All CLEP Humanities Resources
Example Questions
Example Question #10 : Identifying Titles, Authors, Or Schools Of Seventeenth And Eighteenth Century Nonfiction And Philosophy
Who is missing from this famous triad: John Locke, George Berkeley, and __________________?
Immanuel Kant
David Hume
Ludwig Wittgenstein
Richard Rorty
Alexis de Tocqueville
David Hume
The famous Anglophonic, philosophical triad runs: John Locke, George Berkeley, and David Hume. Berkeley famously critiqued Locke's view of knowledge and of mind-independent substances. He held that Locke's overall worldview encouraged us to posit an unknown entity (substance) that never could be known. Only various accidents of that substance (i.e. its various qualities) could be known. For Berkeley, this spelled a disaster—one that led ultimately to a kind of skepticism and atheism. He therefore, proposed that everything is an idea—and that there is no substance. God was the creator of every one of these ideas, thus saving philosophy from atheism—or so he thought.
The Skeptical Scotsman, Hume, believed that Berkeley himself was a father of skepticism. Hume took over Berkeley's ideas and furthered them into a very subjectivistic theory of knowledge, discussed in this Treatise on Human Nature and Essays Concerning Human Understanding. Very often, when these men are listed, they are listed as a triad: Locke, Berkeley, and Hume.
Example Question #11 : Identifying Titles, Authors, Or Schools Of Seventeenth And Eighteenth Century Nonfiction And Philosophy
Which of the following general schools of philosophical thought holds that all knowledge comes from experience and is limited to what can be experienced?
Imaginitivism
Empiricism
Moderate Realism
Rationalism
Legalism
Empiricism
Empirical knowledge is the kind of knowledge that is gained through experience. Strictly speaking, there is no "school of empiricism," but there are general veins of empiricist thought throughout philosophy. Most famous along these lines are various English-speaking thinkers such as Thomas Hobbes, John Locke, George Berkeley, and David Hume. In a strange way, some aspects of the thought of Emmanuel Kant can be added to this list, though he is also heavily influenced by rationalist strands of thought in continental Europe. He does believe in some forms of a priori cognition—that is, knowledge that is independent of experience.

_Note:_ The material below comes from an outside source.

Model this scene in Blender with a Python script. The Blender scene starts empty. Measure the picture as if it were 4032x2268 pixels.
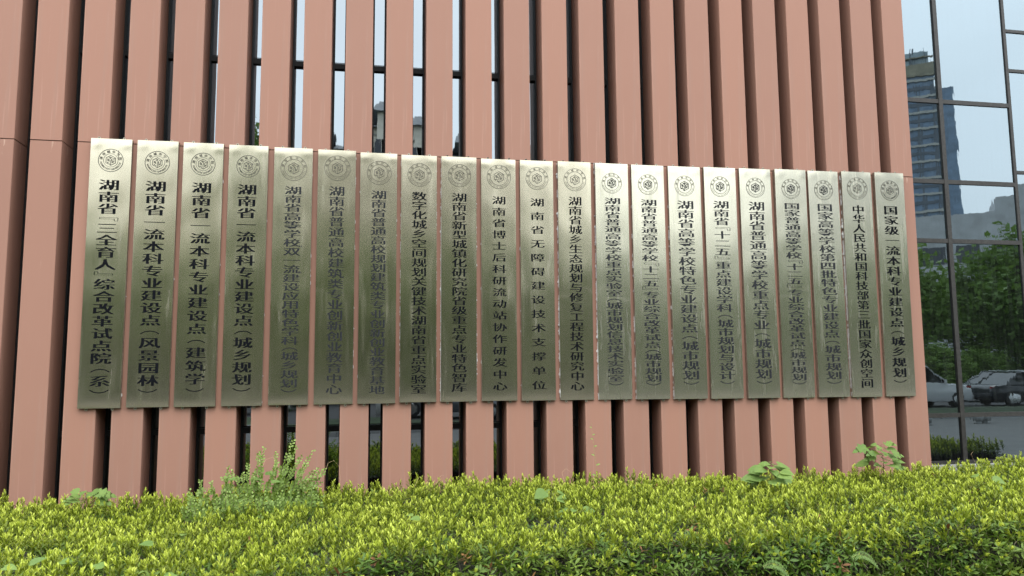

The general idea of an empiricist philosophy is that our knowledge arises from sensation and is limited thereto. It does not hold that we have innate ideas at all. Thus, even ideas like "infinity" are formed by knowing that there could be an infinite sequence of particular experiences constructed from our finite experiences. Of course, each of these thinkers has a unique viewpoint, so "empiricist" is a single category only in a very loose sense.
Example Question #513 : Clep: Humanities
Who is famous for stating that the human mind is a tabula rasa or a "blank slate"?
Martin Heidegger
Plato
Jeremy Bentham
Seneca
John Locke
John Locke
The most famous account of the mind as a blank slate is that which is expressed by John Locke in his Essay Concerning Human Understanding. There, he emphasizes that everything in the mind must be derived from experience. We are born without any experiences, thus meaning that we are a kind of slate or tablet waiting to be "informed" by our experiences. Locke was no great innovator in this regard. He was taking over an old theme from Medieval and late-scholastic philosophy that was ultimately found in Aristotle. Nevertheless, for many modern thinkers, Locke's theory of knowledge was very influential—even long after it was questioned by many philosophers. (Indeed, it remained influential on the official French curriculum through the early 20th century!)
Example Question #514 : Clep: Humanities
Which of the following philosophers is the best candidate for having added the qualification, "Except for the intellect itself," to the adage, "Nothing was in the intellect which was not first in the senses."
Gottfried Wilhelm Leibniz
Immanuel Kant
George Berkeley
John Locke
David Hume
Gottfried Wilhelm Leibniz
Gottfried Wilhelm Leibniz wrote a work New Essays on Human Understanding as a response to the work of John Locke. It was not published until many years after the death of both men. In the essay, there is a famous line where Leibniz quotes a so-called maxim of empiricism: Nihil est in intellectu quod non fuerit in sensu—Nothing is in the intellect which was not first in the senses. He then adds a qualifier: excipe, nisi intellectus ipse—except for the intellect itself. The idea is that while all knowledge must be derived from our sense experience, still, in order for there to be intellectual knowledge, there must be an intellect to integrate our experience. Hence, Leibniz hoped to maintain the insights of the general school of thought known as rationalism, which emphasized the direct and pre-experiential role of the human mind in the shaping of our knowledge.